Mardi 30 mai 2023, les députés brésiliens ont voté en faveur d’un projet de loi visant à limiter la démarcation des terres indigènes. Un coup dur pour le président Luiz Inacio Lula da Silva, réélu en début d’année et qui souhaitait relancer la politique de protection des peuples autochtones et de l’Amazonie.
Succédant à Jair Bolsonaro pour un nouveau mandat, le président Lula, à gauche de l’échiquier politique Brésilien, voulait faire de la protection de l’Amazonie et des peuples autochtones une priorité. Mais le passage de ce projet de loi est un véritable revers pour le président nouvellement élu.
Le président de gauche doit composer avec une Chambre des députés dominée par une droite ultra conservatrice et favorable à l’agro-économie, l’agro-alimentaire et des groupes d’opposition. Ce sont eux qui ont voté, à 283 voix pour et 155 contre, ce projet de loi.
Ce texte, marco temporal (“repère temporel”) établit que les autochtones ne peuvent qu’occuper les terres sur lesquelles ils se trouvaient au moment de l’établissement de la Constitution en 1988. Problème : selon les autochtones, ils n’occupaient déjà plus certaines de ces terres à cette date. Ils expliquent avoir été chassés au fil des siècles.
Après 4 ans de politique climaticide mené par le président Jair Bolsonaro, Lula représente l’espoir d’une politique en faveur du climat et de l’environnement. Un espoir bien vite douché.
Vers un retour de la déforestation à la hausse ?
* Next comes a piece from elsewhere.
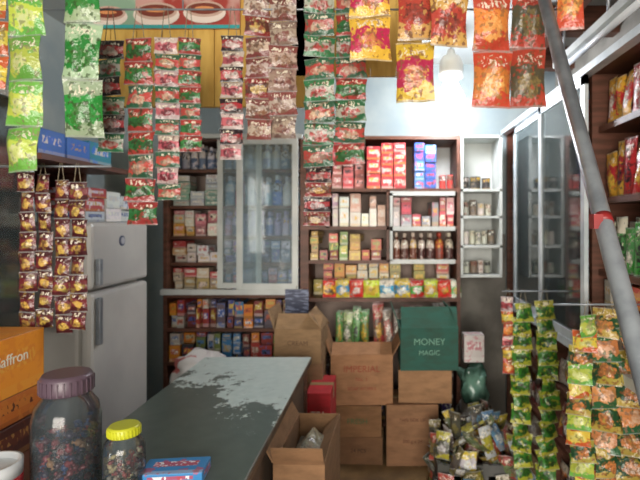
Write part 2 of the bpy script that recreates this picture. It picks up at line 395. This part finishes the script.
goods(G,a0,a1,wz(265)+.012,y,.2,wz(240),['#8a7aca','#e8e0f8'],cab,hr=(.06,.1),wr=(.05,.08),mess=1)
goods(G,a0,a1,1.062,y,.2,wz(268),['#aa9ad0','#f0c0c0'],cab+['#b85a6a'],hr=(.05,.09),wr=(.05,.08),mess=1)
y=FY+.0
low=['#7a3a34','#3c4c8a','#a84038','#5a4a5a','#d8862a','#3e7ab0','#c8c0b8','#3a3a44','#7a8a4a']
goods(G,lx0+.033,lx1-.025,.812,y,.3,1.03,['#d8c050','#d05a30','#3a6ac0'],low,hr=(.08,.17),wr=(.04,.09),mess=1)
goods(G,lx0+.033,lx1-.025,.562,y,.3,.78,['#c0b8a0','#3a7ac0','#c05048'],low,hr=(.08,.17),wr=(.05,.1),mess=1)
goods(G,lx0+.033,lx1-.025,.112,y,.3,.5,dark,['#3a3440','#48506a','#5a4038'],hr=(.1,.14),wr=(.1,.14))
A=lx1+.045
goods(G,A,wx(330)-.035,wz(190)+.012,y+.03,.3,2.2,['#8a3a40'],['#5a3038','#8a4a4a'],hr=(.09,.11),wr=(.07,.09))
goods(G,wx(331),wx(366),wz(190)+.012,y,.3,2.2,['#e8b0b0','#5a3436'],['#d86a6e','#d04850','#a85a50','#d8b8a8'],hr=(.07,.11),wr=(.07,.09),mess=.8)
goods(G,wx(366),wx(413),wz(190)+.012,y,.3,2.2,['#f0c8c0','#f0e0d0'],['#e0404a','#e84c54','#d0343c'],hr=(.085,.105),wr=(.09,.11),mess=.2)
goods(G,wx(414),wx(438),wz(190)+.012,y,.3,2.2,['#e0e8f0','#d04048'],['#3a70c8','#4a88d0','#2a5ab0'],hr=(.06,.08),wr=(.07,.09),mess=.2)
goods(G,wx(331),wx(388)-.012,wz(228)+.012,y,.3,wz(192),['#e8d8c8'],['#c8a088','#e0d0c4','#c05050','#b08a9a','#e8e4dc'],hr=(.08,.2),wr=(.05,.09),mess=1)
goods(G,wx(391)+.01,wx(455),wz(228)+.012,y+.01,.25,wz(196),['#f0e8e0','#d06a80'],['#e0e0e0','#c84a5a','#e8b8b0','#a0a0a8','#d85a64'],hr=(.08,.18),wr=(.05,.09),mess=1)
goods(G,A,wx(388)-.012,wz(262)+.012,y,.3,wz(230),['#e8d060','#9ab05a'],['#c8583e','#dcbc5a','#c09c5a','#9a4a44','#7a9a4a'],hr=(.06,.1),wr=(.06,.09),mess=1)
goods('sauce_bottles',wx(391)+.01,wx(455),wz(262)+.012,y+.01,.25,wz(231),['#d8c8b8','#b84838'],['#4a2c28','#6a3a2c','#5a3830'],hr=(.2,.21),wr=(.055,.07),shape='bottle')
goods('snack_packets',wx(322),wx(462),wz(300)+.012,y-.0,.3,wz(279),['#e8cc3a','#c8d840','#d8342e','#e4e4d8'],['#4aa040','#d8503c','#e0aa2e','#d8c050','#4a9ac0'],hr=(.13,.16),wr=(.09,.13),shape='pack')
goods(G,A,wx(455),wz(300)+.012,y+.14,.2,wz(264),['#e8c050'],['#c04a40','#d89a4a','#a89a4a','#d8d0b8'],hr=(.08,.11),wr=(.07,.1),mess=1)
goods('snack_packets',wx(335),wx(372),wz(350)+.012,y,.3,wz(303),['#5aa05a','#b0c88a'],['#4a7a4a','#6aa05a','#587a48'],hr=(.25,.33),wr=(.05,.07),shape='pack')
goods('snack_packets',wx(373),wx(455),wz(350)+.012,y,.3,wz(303),['#b84a4a','#7a6a60'],['#8a3a3c','#6a544a','#a85a4a'],hr=(.25,.33),wr=(.06,.08),shape='pack')
goods(G,A,wx(455),.112,y+.05,.2,.6,dark,['#3a3028','#4a3a30'],hr=(.1,.16),wr=(.12,.16))
for z,zm in ((1.21,1.4),(1.43,1.62),(1.65,1.82)):
    goods('small_bottles',x0+.03,x1-.03,z,3.8,.2,zm,['#5a5a5a','#9a6a5a','#d0c8b0'],['#c8cab8','#a8a69c','#d0c8c0','#8a7a6a'],hr=(.08,.12),wr=(.04,.06),shape='tin',rows=1)
goods('storage_tins',wx(462),wx(500),1.85,3.78,.2,2.0,['#8a7a6a'],['#2a2826','#6a645c','#3a3634'],hr=(.07,.1),wr=(.06,.09),shape='tin',rows=1)
goods('storage_tins',wx(440),wx(456),wz(190)+.012,3.78,.2,2.0,['#8a7a6a'],['#c0443e','#8a847c'],hr=(.1,.13),wr=(.05,.07),shape='tin',rows=1)
lf=empty('hanging_leaflet')
slab('sheet',wx(287),wx(310),3.628,3.632,wz(322),wz(288),two('leaflet_print','#38405a','#7a84a0',14,.4,0,(1,1,5),.5,.6),lf)
b=MB(); b.tube((wx(298),3.63,wz(288)),(wx(298),3.68,wz(282)),.002); b.obj('tie',[M_STR],lf)
# ---------------------------------------------------------------- right cabinets
rc=empty('glass_display_cabinet')
Rm=Tr((1.0,4.05,0))@Rz(-math.pi/2)
b=MB(Rm)
b.box(0,3.2,.38,.4,0,2.33)
for z in (.02,.3,.62,.98,1.36,1.7,2.04,2.32): b.box(0,3.2,.0 if z in(.98,2.32) else .03,.38,z-.014,z+.014)
for x in (0,1.0,1.63,2.3,3.17): b.box(x,x+.03,.0,.38,0,2.33)
b.obj('carcass',[M_WOOD],rc)
def rframe(n,xa,xb,off,g):
    b=MB(Rm); w=.045; d=.02; z0,z1=1.0,2.3
    b.box(xa,xa+w,off,off+d,z0,z1);b.box(xb-w,xb,off,off+d,z0,z1);b.box(xa,xb,off,off+d,z0,z0+w);b.box(xa,xb,off,off+d,z1-w,z1)
    b.obj(n,[M_ALU],rc); b=MB(Rm); b.box(xa+w,xb-w,off+.008,off+.012,z0+w,z1-w); b.obj(n+'_glass',[g],rc)
rframe('door_far',.3,1.02,-.022,M_GLASSD); rframe('door_mid',.98,1.68,-.046,M_GLASSD)
b=MB(Rm); b.box(0,3.2,-.05,-.001,.955,.998); b.box(0,3.2,-.05,-.001,2.3,2.335); b.obj('track',[M_ALU],rc)
for z,zm in ((.994,1.34),(1.374,1.68),(1.714,2.02),(2.054,2.3)):
    goods('boxed_goods',.05,.98,z,.03,.28,zm,mix,['#8a9a90','#c0c0b4','#da7a6a','#668a7e','#e84a4a'],M=Rm,hr=(.08,.14),parent=rc,mess=.6)
    goods('boxed_goods',1.05,1.61,z,.03,.28,zm,mix,['#8a9a90','#c0d0b4','#e87a6a','#e8d0b8','#5a7aac','#e84a4a'],M=Rm,hr=(.08,.14),parent=rc,mess=.6)
goods('red_packets',1.68,2.28,2.054,.03,.25,2.3,['#a82a2c','#e8b03a'],['#d83038','#c02a30'],M=Rm,hr=(.2,.22),wr=(.07,.09),shape='pack',parent=rc)
goods('red_packets',1.68,2.28,1.714,.03,.25,2.0,['#c02a2c','#e8b03a'],['#c83038','#b02a30'],M=Rm,hr=(.2,.26),wr=(.07,.09),shape='pack',parent=rc)
goods('green_packets',1.68,2.28,1.374,.03,.3,1.68,['#e8e8d0','#3a9a3a'],['#8aba6a','#d0d8c0','#5a9a5a'],M=Rm,hr=(.2,.26),wr=(.07,.09),shape='pack',parent=rc)
goods('boxed_goods',1.68,2.28,.994,.03,.3,1.34,mix,['#e0c0a0','#c85a4a','#b0b0a0'],M=Rm,hr=(.09,.15),parent=rc,mess=.6)
for z,zm in ((.994,1.34),(1.374,1.68),(1.714,2.02),(2.054,2.3)):
    goods('boxed_goods',2.34,3.15,z,.03,.3,zm,mix,mix,M=Rm,hr=(.09,.15),parent=rc,mess=.6)
for z,zm in ((.034,.28),(.314,.6),(.634,.96)):
    goods('bagged_goods',.05,3.1,z,.04,.3,zm,['#d8c8b0','#9a4a44','#e8e8e0'],['#d8d0c0','#b8a898','#c8703a','#e0d8d0'],M=Rm,hr=(.14,.22),wr=(.08,.11),shape='pack',parent=rc)

# ---------------------------------------------------------------- left cabinet + base
lc=empty('glass_display_cabinet')
Lm=Tr((-1.45,1.0,0))@Rz(math.pi/2)
b=MB(Lm)
b.box(0,1.05,.5,.64,1.05,2.12)
for z in (1.06,1.4,1.75,2.11): b.box(0,1.05,.02,.5,z-.012,z+.012)
for x in (0,1.03): b.box(x,x+.02,.02,.5,1.05,2.12)
b.obj('carcass',[M_WHITE],lc)
b=MB(Lm); w=.04
for x in (0,.5,1.01): b.box(x,x+w,-.02,.0,1.05,2.12)
b.box(0,1.05,-.02,0,1.05,1.05+w); b.box(0,1.05,-.02,0,2.08,2.12); b.obj('door_frames',[M_ALU],lc)
b=MB(Lm); b.box(.04,1.01,-.012,-.008,1.09,2.08); b.obj('door_glass',[M_GLASSD],lc)
for z,zm in ((1.072,1.38),(1.412,1.73),(1.762,2.1)): goods('boxed_goods',.03,1.02,z,.1,.3,zm,cab,cab,M=Lm,parent=lc)
slab('left_base_cabinet',-2.08,-1.02,.55,1.82,0,.85,M_WOOD,None,.005)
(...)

L’existence de ses démarcations de terres indigènes était un frein à la déforestation et à l’implantation (ou à l’extension) de nouvelle ferme agricole. Selon le droit brésilien, les terres indigènes sont “inaliénables et indisponibles, et donc sans possibilité aucune de négociation ou de prise en compte des intérêts économiques ou politiques”.
Ce statut particulier servait de protection aux régions et aux peuples indigènes face à la déforestation et à l’exploitation de leurs terres. En 2011, ce sont 400 terres qui étaient cataloguées. À la fin du précédent mandat du président Lula, elles étaient 750 environ selon la Fondation nationale des peuples indigènes (FUNAI). Mais pendant 4 ans, le gouvernement de Jair Bolsonaro ne reconnaît aucune nouvelle terre indigène. Toujours selon la FUNAI, un tiers des territoires autochtones serait toujours en attente de reconnaissance.
Avec ce vote, c’est plus de 50 ans de reconnaissance pas à pas des territoires autochtones qui sautent. Et avec elle, le statut particulier de ces territoires et la protection qui va avec. Les territoires autrefois protégés, et ce, depuis 1988, seront ainsi à nouveau soumis à l’appétit des entreprises de l’agroalimentaire. Et donc, à la déforestation.
“Il s’agit d’un génocide contre les peuples indigènes, mais aussi une attaque contre l’environnement”, a déclaré la ministre brésilienne des Peuples indigènes, Sonia Guajajara.
Des ONG et des militants du monde entier se sont révoltés à l’issue de ce vote. C’est aussi le cas d’acteurs, comme Leonardo Di Caprio, qui manifeste régulièrement son soutien aux peuples indigènes sur son compte Twitter. De son côté, Mark Ruffalo, connu pour son interprétation d’Hulk, a tweeté qu’il y a “une guerre contre les peuples indigènes et les forêts”. Il ajoute que la planète est en danger et espère que Lula pourra empêcher l’avancée de celui-ci.
Le massacre continue
À l’annonce de ce vote, plusieurs centaines d’autochtones se sont réunis pour manifester leur désaccord et leur colère face à ce projet de loi. Des regroupements rapidement dispersés par la police, qui a fait usage de gaz lacrymogène.
De son côté, la Chambre des députés pourrait infliger d’autres revers au président Lula. La ministre des Peuples indigènes pourrait rapidement perdre la responsabilité de la démarcation des nouvelles réserves indigènes. Celles-ci reviendraient au ministre de la Justice.
L’arrivée, une nouvelle fois, de Lula au pouvoir au Brésil, a été source d’espoir pour les autochtones autant que pour les défenseurs du climat. Mais ces quatre ans pourraient s’annoncer moins fructueux pour le président de gauche.
Le texte doit encore être soumis au Sénat avant de pouvoir entrer en vigueur. Le président pourrait y opposer son véto, mais le Congrès pourrait disposer de soutien suffisamment important pour passer outre. Il reste la Cour suprême, qui doit l’examiner le 7 juin et pourrait juger le texte inconstitutionnel.